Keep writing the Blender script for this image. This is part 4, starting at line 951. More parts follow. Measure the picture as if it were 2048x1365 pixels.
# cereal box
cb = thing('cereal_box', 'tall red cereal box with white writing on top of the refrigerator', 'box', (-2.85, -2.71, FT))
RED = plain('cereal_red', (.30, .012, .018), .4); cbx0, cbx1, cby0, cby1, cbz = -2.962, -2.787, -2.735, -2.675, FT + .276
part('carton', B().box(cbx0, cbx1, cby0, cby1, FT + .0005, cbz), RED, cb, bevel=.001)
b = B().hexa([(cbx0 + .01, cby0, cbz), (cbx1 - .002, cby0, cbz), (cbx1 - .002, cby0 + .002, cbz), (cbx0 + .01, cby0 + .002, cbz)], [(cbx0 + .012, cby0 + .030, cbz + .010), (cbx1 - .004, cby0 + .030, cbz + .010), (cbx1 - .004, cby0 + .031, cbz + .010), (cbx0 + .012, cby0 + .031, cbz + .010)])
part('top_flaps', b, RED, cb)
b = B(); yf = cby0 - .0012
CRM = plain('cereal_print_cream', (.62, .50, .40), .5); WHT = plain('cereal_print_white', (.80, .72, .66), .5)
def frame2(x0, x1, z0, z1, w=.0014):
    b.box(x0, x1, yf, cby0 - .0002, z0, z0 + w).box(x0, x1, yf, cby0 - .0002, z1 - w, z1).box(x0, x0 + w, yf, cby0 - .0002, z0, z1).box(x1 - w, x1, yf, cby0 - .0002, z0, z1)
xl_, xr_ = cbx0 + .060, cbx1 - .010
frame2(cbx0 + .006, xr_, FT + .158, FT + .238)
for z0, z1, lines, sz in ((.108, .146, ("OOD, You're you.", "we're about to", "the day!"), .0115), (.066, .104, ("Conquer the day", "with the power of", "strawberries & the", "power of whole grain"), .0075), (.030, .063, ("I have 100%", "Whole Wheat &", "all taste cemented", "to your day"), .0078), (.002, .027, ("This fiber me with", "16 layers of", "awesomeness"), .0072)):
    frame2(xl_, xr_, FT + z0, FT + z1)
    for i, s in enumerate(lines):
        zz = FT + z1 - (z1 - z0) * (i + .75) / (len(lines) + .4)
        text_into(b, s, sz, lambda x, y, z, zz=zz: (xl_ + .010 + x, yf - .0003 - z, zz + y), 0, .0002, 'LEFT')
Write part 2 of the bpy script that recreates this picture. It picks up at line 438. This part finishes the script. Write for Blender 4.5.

### WHAT YOU ARE ASKED TO DO
Copy out the full material exactly as it appears.

### FINISHED TASK
Keep writing the Blender script for this image. This is part 4, starting at line 951. More parts follow. Measure the picture as if it were 2048x1365 pixels.
# cereal box
cb = thing('cereal_box', 'tall red cereal box with white writing on top of the refrigerator', 'box', (-2.85, -2.71, FT))
RED = plain('cereal_red', (.30, .012, .018), .4); cbx0, cbx1, cby0, cby1, cbz = -2.962, -2.787, -2.735, -2.675, FT + .276
part('carton', B().box(cbx0, cbx1, cby0, cby1, FT + .0005, cbz), RED, cb, bevel=.001)
b = B().hexa([(cbx0 + .01, cby0, cbz), (cbx1 - .002, cby0, cbz), (cbx1 - .002, cby0 + .002, cbz), (cbx0 + .01, cby0 + .002, cbz)], [(cbx0 + .012, cby0 + .030, cbz + .010), (cbx1 - .004, cby0 + .030, cbz + .010), (cbx1 - .004, cby0 + .031, cbz + .010), (cbx0 + .012, cby0 + .031, cbz + .010)])
part('top_flaps', b, RED, cb)
b = B(); yf = cby0 - .0012
CRM = plain('cereal_print_cream', (.62, .50, .40), .5); WHT = plain('cereal_print_white', (.80, .72, .66), .5)
def frame2(x0, x1, z0, z1, w=.0014):
    b.box(x0, x1, yf, cby0 - .0002, z0, z0 + w).box(x0, x1, yf, cby0 - .0002, z1 - w, z1).box(x0, x0 + w, yf, cby0 - .0002, z0, z1).box(x1 - w, x1, yf, cby0 - .0002, z0, z1)
xl_, xr_ = cbx0 + .060, cbx1 - .010
frame2(cbx0 + .006, xr_, FT + .158, FT + .238)
for z0, z1, lines, sz in ((.108, .146, ("OOD, You're you.", "we're about to", "the day!"), .0115), (.066, .104, ("Conquer the day", "with the power of", "strawberries & the", "power of whole grain"), .0075), (.030, .063, ("I have 100%", "Whole Wheat &", "all taste cemented", "to your day"), .0078), (.002, .027, ("This fiber me with", "16 layers of", "awesomeness"), .0072)):
    frame2(xl_, xr_, FT + z0, FT + z1)
    for i, s in enumerate(lines):
        zz = FT + z1 - (z1 - z0) * (i + .75) / (len(lines) + .4)
        text_into(b, s, sz, lambda x, y, z, zz=zz: (xl_ + .010 + x, yf - .0003 - z, zz + y), 0, .0002, 'LEFT')
Write part 2 of the bpy script that recreates this picture. It picks up at line 438. This part finishes the script. Write for Blender 4.5.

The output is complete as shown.